Many online promptly sounded off on the tweet.

“how is this tolerable?” one student said, tagging the university in their tweet.

“The Aggie experience has always been vastly different for black Aggies.
@TAMU It’s time to do something about it.”

“I am furious rn!!! 😤”

Later that evening, the university police department released a statement explaining what had occurred.

“A misunderstanding unfolded Saturday between two tailgate groups that prompted deputies with the Harris County Sheriff’s Office Mounted Patrol unit to get involved,” read the initial tweet in the thread. It continued, “The deputies — who were responding to a report of an assault — talked to both parties involved and were told the following: The dispute unfolded after a neighboring tailgater was given permission to take a drink out of a cooler, but a man affiliated with that tailgate was unaware of the approval, so he followed the man, grabbed his hoodie and threw him to the ground. That’s what prompted the man who was given the OK to get the drink — to punch the other man.
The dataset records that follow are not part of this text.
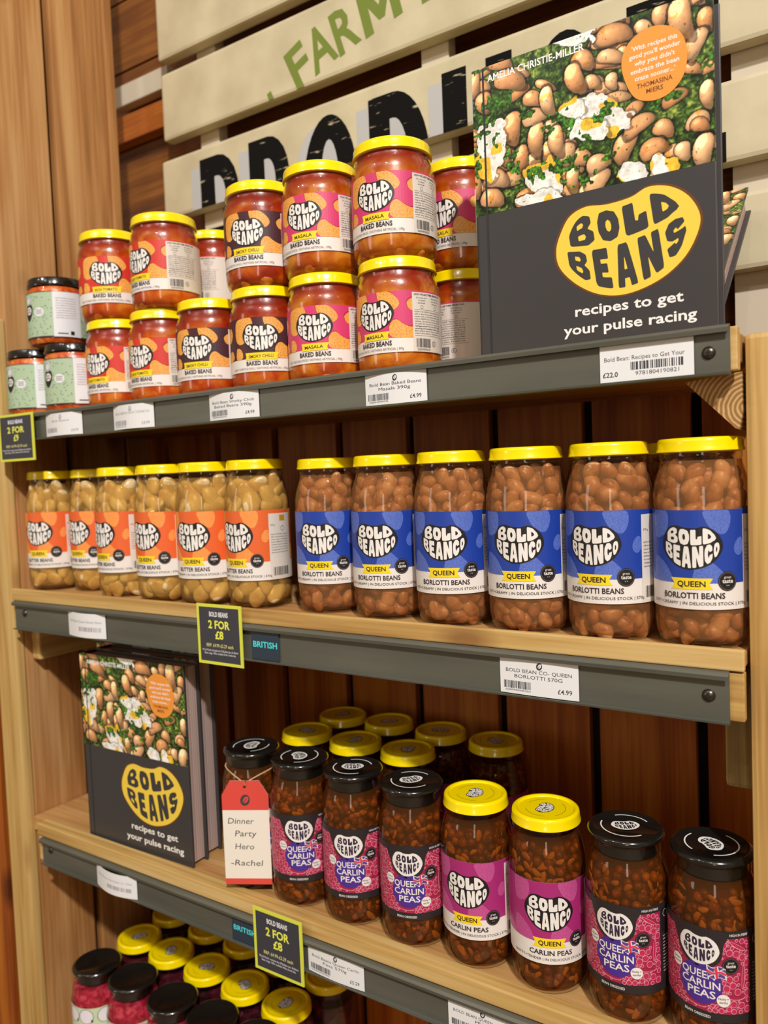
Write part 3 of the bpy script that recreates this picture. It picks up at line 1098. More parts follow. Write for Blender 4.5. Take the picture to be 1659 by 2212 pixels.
def label_pickle(R, zt, h):
    A = Print()
    A.rect(-R * 2.6, zt - h, R * 2.6, zt, mat('label_pale_green', '#c8d8b4'), 0, True)
    for u in (-.03, -.008, .018):
        A.ell(u, zt - .012, .0095, .0105, mat('label_circle', '#e8e2ea'), 1)
        A.ring(u, zt - .012, .0100, .0106, P_black, 2)
        A.rect(u + .007, zt - .020, u + .0095, zt - .016, P_black, 3)
    return [('label', A.mesh('label_pickle', on_cyl(R + .0003)), None)]


LBL['pickle'] = label_pickle(TR, TH - .047, .080)
FILL_R = tall_inner(TR, TH, TH - .024, mottled('pickled_cabbage', ('#7a0e22', '#b01c38', '#cc4a5a'), 110, .25, .5))

KINDS = {
    'borlotti': dict(glass=G_tall, lid=LIDY, lp=None, label='borlotti', cont='borlotti', name='borlotti_bean_jar'),
    'butter': dict(glass=G_tall, lid=LIDY, lp=None, label='butter', cont='butter', name='butter_bean_jar'),
    'carlin': dict(glass=G_tall, lid=LIDY, lp=LPY, label='carlin', cont='carlin', name='carlin_pea_jar'),
    'carlin_black': dict(glass=G_tall, lid=LIDK, lp=LPK, label='carlin_black', cont='carlin', name='carlin_pea_jar'),
    'masala': dict(glass=G_short, lid=LID_S, lp=None, label='masala', sauce='masala', name='baked_bean_jar'),
    'smoky': dict(glass=G_short, lid=LID_S, lp=None, label='smoky', sauce='smoky', name='baked_bean_jar'),
    'tomato': dict(glass=G_short, lid=LID_S, lp=None, label='tomato', sauce='tomato', name='baked_bean_jar'),
    'green': dict(glass=G_green, lid=LID_G, lp=None, label='green', fill=SAUCE_g, name='vegetable_jar'),
    'pickle': dict(glass=G_tall, lid=LIDK, lp=None, label='pickle', fill=FILL_R, name='pickle_jar'),
    'dark': dict(glass=G_tall, lid=LIDY, lp=LPY, label=None, fill=BR['dark'], name='preserve_jar'),
}
jrnd = random.Random(77)


def jar(kind, x, y, z, off, label, group, hs=1.0, ws=1.0):
    """off: how far the emblem is turned from facing the shopper"""
    k = KINDS[kind]
    al = math.atan2(-x, 0.62 + y)
    r = empty(k['name'], (x, y, z), al + off)
    r.scale = (ws, ws, hs)
    tag(r, label, 'jar', group)
    link('glass', k['glass'], r)
    spin = jrnd.uniform(0, 6.28)
    if 'cont' in k:
        c = k['cont']
        o = link('beans' if c != 'carlin' else 'peas', jrnd.choice(CONTENT[c]), r, rot=(0, 0, spin))
        o['kind'] = 'stuff'
        b = link('broth', BR[c], r)
        link('broth_core', CORE[c], r)
    if 'sauce' in k:
        link('sauce', SAUCE[k['sauce']], r, rot=(0, 0, spin))
        o = link('beans', BAKED, r, rot=(0, 0, spin))
        o['kind'] = 'stuff'
    if 'fill' in k:
        link('filling', k['fill'], r, rot=(0, 0, spin))
    ld = link('lid', k['lid'], r, rot=(0, 0, spin * 1.7))
    if k['lp']:
        link('lid_emblem', k['lp'], ld)
    if k['label']:
        made = {}
        for nm, me, par in LBL[k['label']]:
            made[nm] = link(nm, me, made.get(par, r))
    return r


# ================================================================== THE SETTING
XL, XR = -1.0515, -.0992           # inner faces of the two ends
fl = box('floor', -2.6, 1.6, -2.6, .5, -EYE - .02, -EYE, wood('floor_boards', ('#5a4630', '#75604a', '#86705a', '#4a3826'), 0), bev=0)
tag(fl, kind='structure')

wb = empty('wall_back', (0, .26, -EYE)); tag(wb, kind='structure')
box('backing', -1.40, .40, .276, .282, -EYE, .075, M_dark, wb, 0)
gx = [-1.007, -.890, -.773, -.655, -.540, -.420, -.303, -.185, -.068]
xs = [-1.12] + gx + [.05, .17]
for a, b in zip(xs, xs[1:]):
    box('board', a + .006, b - .006, .260, .272, -1.05, .072, backZ, wb, .001)

# upper wall behind the slatted sign
wu = empty('wall_upper', (0, .34, 0.0)); tag(wu, kind='structure')
zz = -EYE
i = 0
while zz < 1.0:
    h_ = (.135, .12, .145)[i % 3]
    box('board', -2.70, 1.30, .345, .360, zz, zz + h_ - .004, backX, wu, .001)
    zz += h_
    i += 1
box('backing', -2.7, 1.3, .362, .368, -EYE, 1.0, M_dark, wu, 0)

wl = empty('wall_left', (XL, .1, -EYE)); tag(wl, kind='structure')
for y0, y1 in ((.021, .108), (.120, .214)):
    box('board', XL - .020, XL, y0, y1, -EYE, .95, panelZ, wl, .0025)
box('board', XL - .020, XL, .220, .275, -EYE, .08, panelZ, wl, .0015)
box('trim_strip', XL - .030, XL + .004, .215, .231, .08, .95, panelZ, wl, .002)
box('backing', XL - .034, XL - .022, .03, .225, -EYE, .95, M_dark, wl, 0)

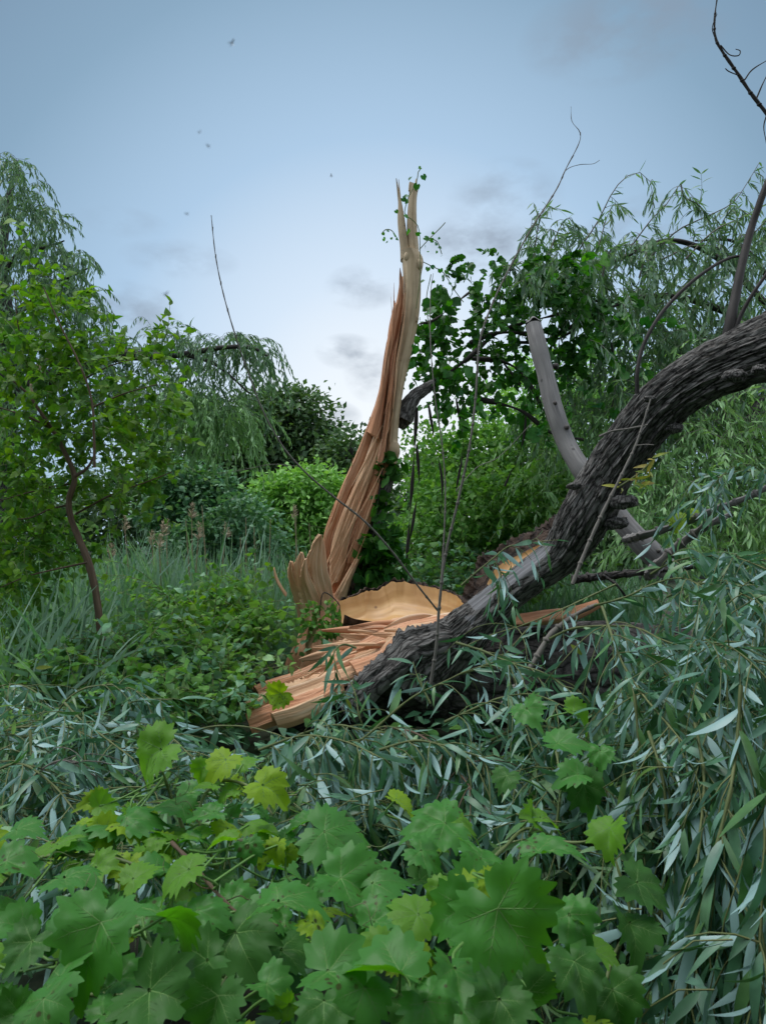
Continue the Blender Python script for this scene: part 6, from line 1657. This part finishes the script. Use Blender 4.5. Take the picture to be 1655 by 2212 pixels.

“Deputies on horseback questioned both men, saying that the man who threw the punch continued to try and go toward the man who came after him,” the thread went on. “Deputies said they positioned their horses in a manner to prevent that from happening. Neither of the individuals pressed charges.”

A final tweet added that although Harris County is not in the jurisdiction of College Station, Texas, they are among the local law enforcement utilized by the Athletics Department to manage security in and surrounding Kyle Field.